What makes today even more significant is that it also marks exactly one year since my own life changed in an instant. One year ago today, I was tackling a Tough Mudder with determination and excitement. I never imagined I'd end that day with a spiral fracture of my right tibia and fibula, or that the year ahead would teach me lessons I never expected to learn.
Living with chronic pain has been an education in empathy I never expected. When my foot turns inward unexpectedly, when I catch myself mid-stumble during a run, when the frustration builds because my leg won't cooperate the way it used to; these moments have opened my heart to everyone who faces similar battles every single day.
The truth is that I am truly grateful for all that I have learned.
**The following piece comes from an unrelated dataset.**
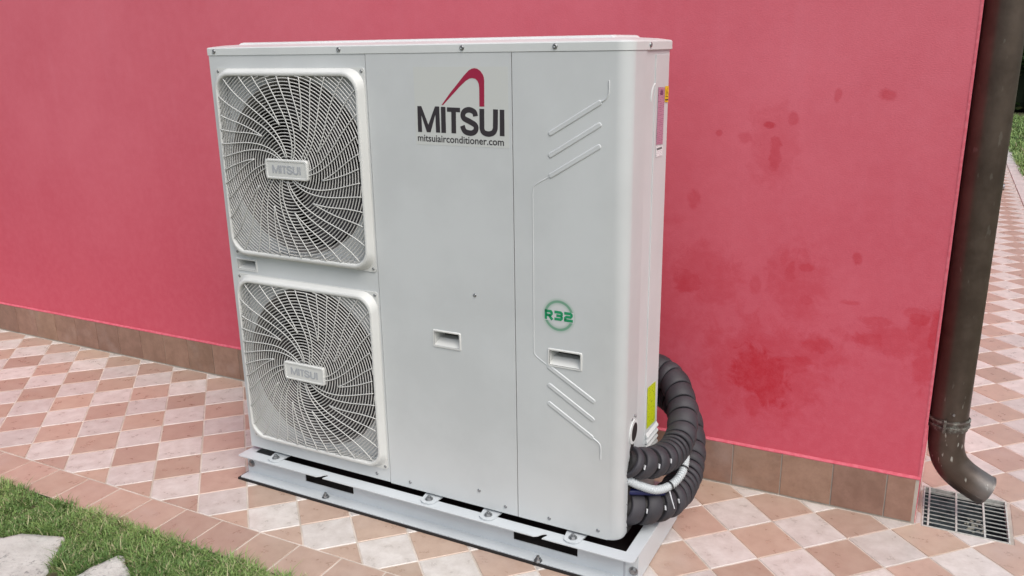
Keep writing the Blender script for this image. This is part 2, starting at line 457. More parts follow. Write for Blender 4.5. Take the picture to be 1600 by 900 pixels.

Today I worked out, I ran, and I fueled my body with nourishing plants. Every day reminds me that gratitude isn't about perfection; it's about showing up with whatever capacity you have.
My Mom’s battle with COPD showed me what grace looks like in the face of suffering. My injury has shown me what strength looks like when it's built from brokenness. These experiences, the loss, the pain, the slow climb back to wholeness, haven't just made me stronger. They've made me more human, present, and committed to the WHY that drives everything I do.
I'm still healing in so many ways. My gait isn't perfect, and some days the grief for my Mom (and my Dad) feels fresh as a new wound. But I've learned that healing isn't about returning to who we were before, it's about becoming who we're meant to be because of what we've endured.
To everyone reading this who knows the weight of loss or the challenge of recovery: you're not walking this path alone. Our stories of struggle and triumph are meant to be shared, to remind each other that on the other side of our deepest challenges often lies our greatest purpose.
Mom, thank you for showing me that love transcends physical presence and that strength can be quiet and fierce at the same time. Happy birthday. I carry your lessons with me every day, especially in the work I do helping others find their own path to wellness.